Il a permis, enfin, l’acceptation en commission de modifications du texte intervenues à l’Assemblée nationale en deuxième lecture, sur des sujets essentiels qui faisaient encore l’objet d’une divergence de fond. Je pense notamment à l’article 5 relatif à l’encadrement du démarchage téléphonique en cas de relations contractuelles préexistantes. La rédaction de compromis introduite par l’Assemblée nationale et validée par notre rapporteur limite l’exception contractuelle aux clients d’un contrat en cours ou à des sollicitations en rapport avec l’objet du contrat ou portant sur des produits ou services afférents ou complémentaires.
Cette rédaction illustre bien l’équilibre que je mentionnais. Il est à noter que le bicamérisme montre une nouvelle fois toute son importance dans la construction de la loi.

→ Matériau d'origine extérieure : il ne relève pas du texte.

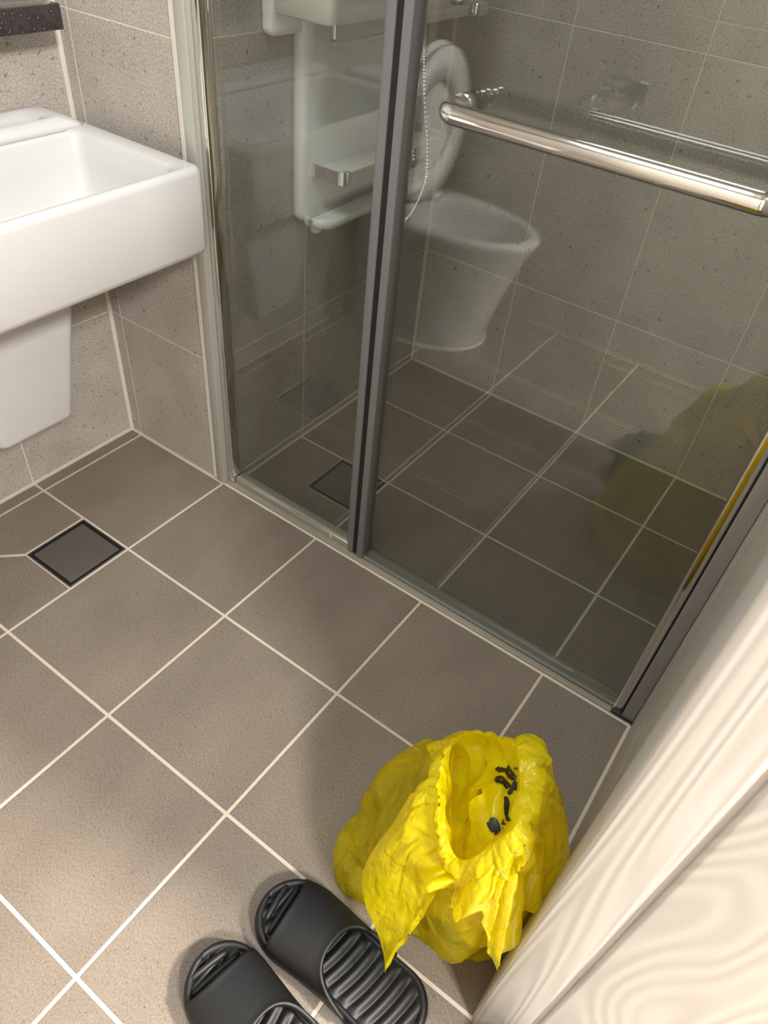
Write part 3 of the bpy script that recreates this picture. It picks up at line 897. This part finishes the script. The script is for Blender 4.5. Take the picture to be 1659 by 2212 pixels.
ridge = [(0.912, -0.475, 0.426), (0.908, -0.490, 0.417), (0.924, -0.525, 0.411), (0.941, -0.555, 0.408), (0.956, -0.575, 0.405), (0.969, -0.585, 0.397),
         (0.982, -0.590, 0.395), (0.992, -0.590, 0.406), (1.001, -0.590, 0.434), (1.010, -0.580, 0.462), (1.017, -0.575, 0.484), (1.021, -0.565, 0.495),
         (1.013, -0.545, 0.499), (1.002, -0.525, 0.500), (0.990, -0.505, 0.501), (0.977, -0.485, 0.492), (0.961, -0.475, 0.468), (0.941, -0.470, 0.454), (0.922, -0.470, 0.436)]
s1 = [(0.888, -0.470, 0.388), (0.903, -0.505, 0.420), (0.921, -0.545, 0.430), (0.939, -0.575, 0.418), (0.952, -0.592, 0.399), (0.966, -0.602, 0.391), (0.978, -0.606, 0.386), (0.996, -0.605, 0.398), (1.008, -0.605, 0.427), (1.022, -0.595, 0.462), (1.032, -0.590, 0.486), (1.041, -0.570, 0.498), (1.043, -0.540, 0.503), (1.039, -0.505, 0.503), (1.015, -0.475, 0.510), (0.981, -0.455, 0.487), (0.956, -0.455, 0.454), (0.933, -0.455, 0.439), (0.908, -0.455, 0.411)]
s2 = [(0.878, -0.470, 0.368), (0.893, -0.510, 0.416), (0.902, -0.553, 0.411), (0.910, -0.588, 0.382), (0.925, -0.615, 0.328), (0.956, -0.622, 0.352), (0.976, -0.625, 0.388), (0.995, -0.615, 0.350), (1.013, -0.615, 0.383), (1.030, -0.605, 0.425), (1.049, -0.600, 0.402), (1.062, -0.585, 0.445), (1.066, -0.540, 0.449), (1.062, -0.495, 0.445), (1.037, -0.455, 0.441), (0.996, -0.440, 0.479), (0.955, -0.440, 0.435), (0.931, -0.440, 0.415), (0.895, -0.440, 0.379)]
s3 = [(0.870, -0.475, 0.348), (0.879, -0.515, 0.391), (0.876, -0.557, 0.319), (0.864, -0.592, 0.267), (0.916, -0.632, 0.135), (0.948, -0.640, 0.205), (0.971, -0.635, 0.344), (0.996, -0.625, 0.309), (1.016, -0.625, 0.336), (1.032, -0.610, 0.387), (1.066, -0.598, 0.280), (1.078, -0.590, 0.288), (1.086, -0.550, 0.347), (1.087, -0.510, 0.358), (1.062, -0.445, 0.375), (1.009, -0.435, 0.457), (0.957, -0.430, 0.413), (0.932, -0.430, 0.387), (0.884, -0.430, 0.346)]
ctr = Vector((0.968, -0.530, 0.0))
def inner(f, dz):
    return [ctr + (Vector(p) - ctr) * f + Vector((0, 0, p[2] * (1 - f) + dz - 0.35 * dz * 0)) for p in ridge]
# collar: inside of the mouth, over the ridge, skirt hanging outside
valley = []
for k in range(19):
    a_, b_ = Vector(s1[k]), Vector(s2[k])
    q = a_.lerp(b_, 0.35)
    if 1 <= k <= 6:
        q = a_.lerp(b_, 0.12) + Vector((0.010, 0.012, (-0.008, -0.012, -0.016, -0.02, -0.02, -0.015)[k - 1]))
    valley.append(q)
lipgrid = loft([ridge, s1, valley, s2, s3], 13, 11, True)
nr_, nc_ = len(lipgrid), len(lipgrid[0])
for i in range(nr_):
    t = i / (nr_ - 1)
    for j in range(nc_):
        th = 2 * pi * j / nc_
        rg_ = lambda R_, z_: abs(noise.noise(Vector((cos(th) * R_, sin(th) * R_, z_)))) * 2.2 - 0.45
        pl = rg_(2.4, t * 0.7 + 3.0)
        pl2 = rg_(5.5, t * 1.2 + 8.0)
        rag = noise.noise(Vector((cos(th) * 4.5, sin(th) * 4.5, 1.0)))
        out_ = Vector((lipgrid[i][j].x - 0.968, lipgrid[i][j].y + 0.53, 0)).normalized()
        f = max(0.0, t - 0.22)
        lipgrid[i][j] = lipgrid[i][j] + out_ * f * (0.024 * pl + 0.005 * pl2) + Vector((0, 0, 0.03 * t * t * rag))
lip, lipg = sheet('lip_skirt', lipgrid, 'bag_film', True, 0.005, 13.0, 2.0, fade0=0.4)
relax(lip, 0.10, 0.12, 24, 0.15, lambda r_: 1.0 if r_ == 0 else (0.20 if r_ < 10 else 0.02), nc_, 15.0)
mouth, mg = sheet('mouth_lining', loft([ridge, inner(0.93, -0.022), inner(0.80, -0.05), inner(0.55, -0.07), inner(0.02, -0.062)], 12, 14, True), 'bag_film', True, 0.016, 14.0, 7.0, fade0=0.3)
# black printed brush strokes on the inside of the mouth (row, column on the lining; width in mm)
STROKES = [
    (4.0, [(23, 222), (24, 216), (22, 202), (17, 192)]), (4.0, [(22, 213), (19, 203), (16, 194)]), (3.6, [(15, 201), (7, 193)]),
    (3.0, [(21, 189), (27, 202), (30, 214), (32, 211), (29, 201), (26, 192)]), (3.4, [(12, 192), (16, 186), (22, 184)]),
    (3.4, [(10, 186), (14, 182)]), (4.6, [(23, 183), (22, 175), (20, 169), (12, 158)]),
    (7.5, [(37, 143), (37, 155), (32, 151), (24, 145)]), (4.2, [(25, 164), (17, 157)]), (3.6, [(25, 158), (19, 152)])]
def on_grid(g_, r_, c_):
    i0 = max(0, min(len(g_) - 2, int(r_))); j0 = int(c_); fr, fc = r_ - i0, c_ - j0
    n_ = len(g_[0])
    a_ = g_[i0][j0 % n_].lerp(g_[i0][(j0 + 1) % n_], fc); b_ = g_[i0 + 1][j0 % n_].lerp(g_[i0 + 1][(j0 + 1) % n_], fc)
    return a_.lerp(b_, fr)
bm = bmesh.new()
aim = Vector((1.0, -0.60, 0.75))
for w_, pts_ in STROKES:
    dense = catmull([(r_, c_, 0) for r_, c_ in pts_], 10)
    pos = [on_grid(mg, q.x, q.y) for q in dense]
    prev = None
    for k, p in enumerate(pos):
        t = (pos[min(k + 1, len(pos) - 1)] - pos[max(k - 1, 0)]).normalized()
        to_eye = (aim - p).normalized()
        side = t.cross(to_eye).normalized()
        hw_ = w_ * 0.00075 * (1.0 + 0.12 * sin(k * 0.9)) * (0.55 if k in (0, len(pos) - 1) else 1.0)
        q = p + to_eye * 0.0045
        cur = (bm.verts.new(q - side * hw_), bm.verts.new(q + side * hw_))
        if prev: bm.faces.new((prev[0], prev[1], cur[1], cur[0]))
        prev = cur
P(bag, link('print', bm_mesh(bm, 'print', True), 'print_black'))
# outer body
body_rings = [
    [(0.815, -0.47, 0.003), (0.84, -0.37, 0.003), (0.94, -0.33, 0.003), (1.05, -0.35, 0.003), (1.080, -0.44, 0.003), (1.050, -0.525, 0.003), (0.945, -0.548, 0.003), (0.825, -0.560, 0.003)],
    [(0.797, -0.46, 0.06), (0.815, -0.355, 0.07), (0.94, -0.31, 0.07), (1.055, -0.335, 0.07), (1.082, -0.44, 0.07), (1.058, -0.540, 0.07), (0.95, -0.562, 0.07), (0.812, -0.562, 0.045)],
    [(0.795, -0.455, 0.13), (0.825, -0.365, 0.14), (0.945, -0.325, 0.14), (1.055, -0.35, 0.14), (1.082, -0.45, 0.14), (1.058, -0.548, 0.14), (0.96, -0.572, 0.14), (0.852, -0.550, 0.13)],
    [(0.820, -0.455, 0.21), (0.840, -0.395, 0.22), (0.95, -0.36, 0.22), (1.05, -0.375, 0.22), (1.080, -0.46, 0.22), (1.058, -0.556, 0.22), (0.97, -0.582, 0.22), (0.878, -0.545, 0.21)],
    [(0.862, -0.475, 0.30), (0.872, -0.425, 0.32), (0.955, -0.40, 0.32), (1.035, -0.41, 0.33), (1.068, -0.47, 0.33), (1.050, -0.556, 0.33), (0.985, -0.585, 0.32), (0.918, -0.545, 0.30)],
    [(0.914, -0.49, 0.410), (0.917, -0.470, 0.424), (0.945, -0.466, 0.448), (0.985, -0.480, 0.480), (1.006, -0.53, 0.485), (1.010, -0.568, 0.470), (0.985, -0.580, 0.395), (0.948, -0.550, 0.400)]]
bgrid = loft(body_rings, 12, 18, True)
bodyo, _ = sheet('bag_body', bgrid, 'bag_film_thin', True, 0.016, 8.5, 11.0, fade1=0.15)
nrb = len(bgrid)
relax(bodyo, 0.09, 0.1, 22, 0.12, lambda r_: 1.0 if r_ in (0, nrb - 1) else (0.35 if r_ < 3 or r_ > nrb - 8 else 0.03), len(bgrid[0]), 15.0)
# crumpled contents showing through
inn = [[Vector((0.955, -0.455, 0)) + (Vector((x, y, 0)) - Vector((0.965, -0.47, 0))) * 0.70 + Vector((0.020, -0.020, 0.006 + z * 0.85)) for x, y, z in r] for r in body_rings[:5]]
inn.append([Vector((0.955, -0.50, 0)) + (Vector((x, y, 0)) - Vector((0.955, -0.50, 0))) * 0.5 + Vector((0, 0, 0.335)) for x, y, z in body_rings[4]])
sheet('inner_bag', loft(inn, 14, 24, True), 'bag_film', True, 0.026, 11.0, 23.0, cap=True)

# ------------------------------------------------------------------ finish
bpy.context.view_layer.update()
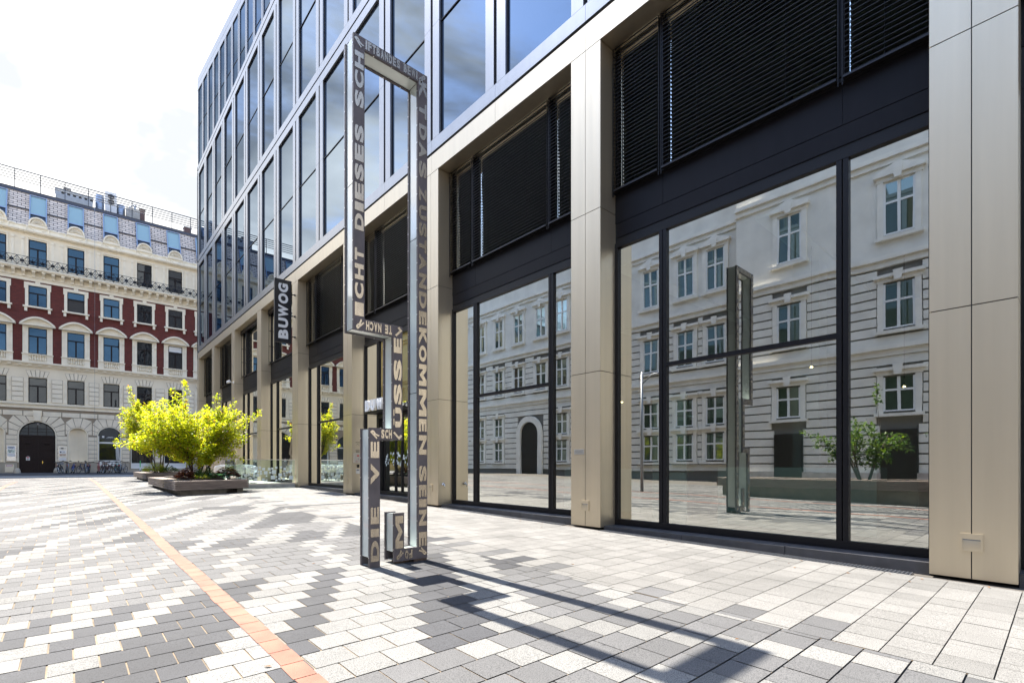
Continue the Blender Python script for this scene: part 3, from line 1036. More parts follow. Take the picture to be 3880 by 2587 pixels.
corner('R', -4.7195, 1.668, 45); corner('L', -4.4195, 1.668, 45)
corner('L', -4.4195, 2.926, 135); corner('R', -4.915, 2.926, 135)
corner('R', -4.915, 6.19, 45); corner('R', -4.065, 6.19, -45)
corner('R', -4.065, .195, -135); corner('R', -4.3975, .195, 135)

# ------------------------------------------------------------------ blade sign on the fifth pillar
sg = empty('blade_sign', (-.5, 22.42, 6.5), 'black upright blade sign with white letters BUWOG, bracketed to a metal pillar', 'sign')
b = MB(); b.box(-.86, -.17, 22.36, 22.48, 6.53, 9.23); b.build('sign_board', mat('sign_black', (.012, .013, .017), rough=.35), sg, bevel=.006)
zs = [(6.70, 7.10), (7.17, 7.58), (7.62, 8.14), (8.20, 8.63), (8.68, 9.06)]
for ch, (z0, z1) in zip('BUWOG', zs):
    b = MB(); glyph(b, ch, (-.515, 22.359, (z0 + z1) / 2), Z, -X, z1 - z0, .40, .006); b.build('letter', WHITE, sg)
b = MB()
for z in (6.85, 7.75, 8.68):
    b.tube([(-.17, 22.42, z), (-.03, 22.42, z)], .022, 8); b.tube([(-.03, 22.42, z), (0, 22.42, z)], .05, 10)
b.build('bracket', BLACK, sg)

# letters standing on the canopy edge
cl = empty('canopy_letters', (0, 14.6, 3.02), 'white block letters standing on the dark canopy above the entrance', 'sign')
y0 = 15.45
for ch, w in zip('BUWOG', (.29, .30, .42, .34, .32)):
    b = MB(); glyph(b, ch, (-.02, y0 - w / 2, 3.23), -Yv, Z, w, .36, .07); y0 -= w + .10; b.build('letter', WHITE, cl)

# things on the reveal of the intercom pillar (faces the camera)
YR = PY[3]
def panel(name, x0, x1, z0, z1, d, m, label, cat):
    e = empty(name, ((x0 + x1) / 2, YR, z0), label, cat)
    b = MB(); b.box(x0, x1, YR - d, YR - .0002, z0, z1); b.build('housing', m, e, bevel=.004)
    return e


e = panel('key_box', .055, .30, 1.36, 1.71, .06, mat('box_cream', (.62, .56, .46), rough=.4, metal=.3), 'cream fire brigade key box with red labels on the pillar beside the entrance', 'key box')
b = MB(); b.box(.16, .235, YR - .063, YR - .0601, 1.595, 1.64); b.box(.13, .17, YR - .063, YR - .0601, 1.41, 1.425); b.build('red_label', RED, e)
b = MB(); b.box(.09, .28, YR - .0625, YR - .0601, 1.66, 1.664); b.box(.09, .28, YR - .0625, YR - .0601, 1.415, 1.419)
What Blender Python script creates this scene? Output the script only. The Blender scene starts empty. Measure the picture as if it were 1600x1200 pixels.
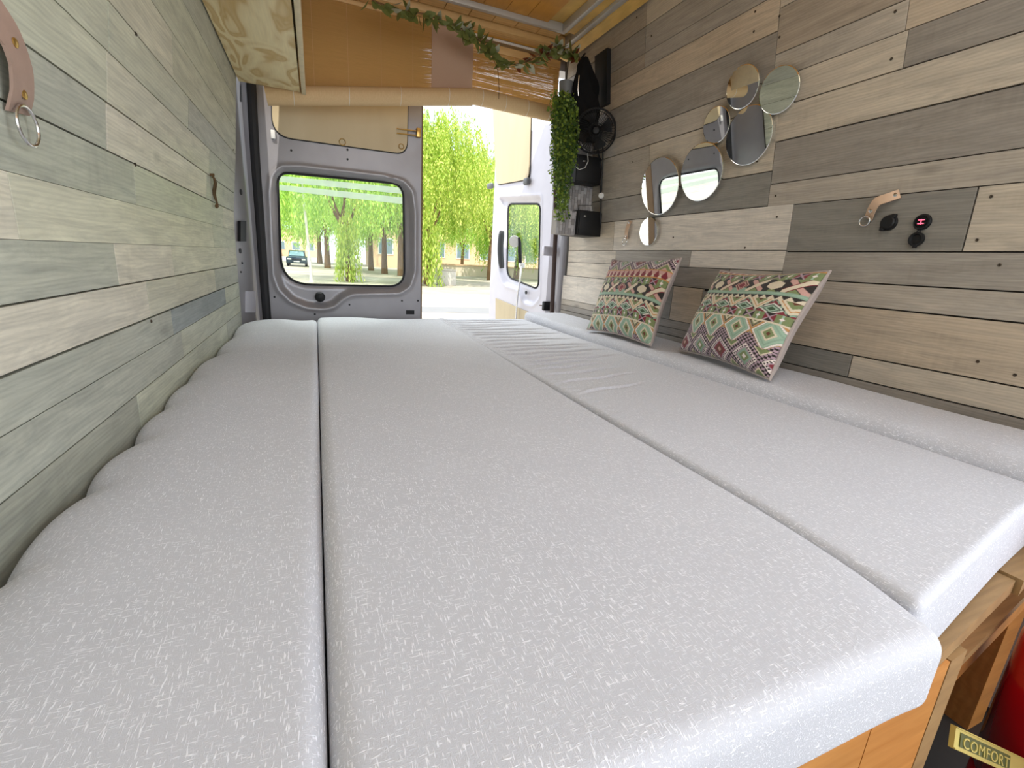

Pour autant, le débat en séance va permettre de continuer à améliorer ce texte, sur certains points en particulier. Ainsi souhaitons-nous, comme plusieurs autres collègues, et pour des raisons que nous expliciterons tout à l’heure, rétablir l’interdiction du démarchage téléphonique pour les professionnels qui vendent des équipements ou travaux d’efficacité énergétique. Je souhaite mentionner également certaines modifications introduites en commission par notre rapporteur relatives aux obligations imposées aux professionnels du démarchage téléphonique, s’agissant par exemple de la fixation de la fréquence des appels ou de la présomption de responsabilité s’appliquant aux professionnels ayant tiré profit d’un démarchage téléphonique litigieux.
Le présent débat nous permettra de discuter de ces sujets intéressants et, je le crois, d’avancer dans l’élaboration de ce texte, qui présente un triple caractère de nécessité, d’équilibre et de qualité, et auquel notre groupe est favorable.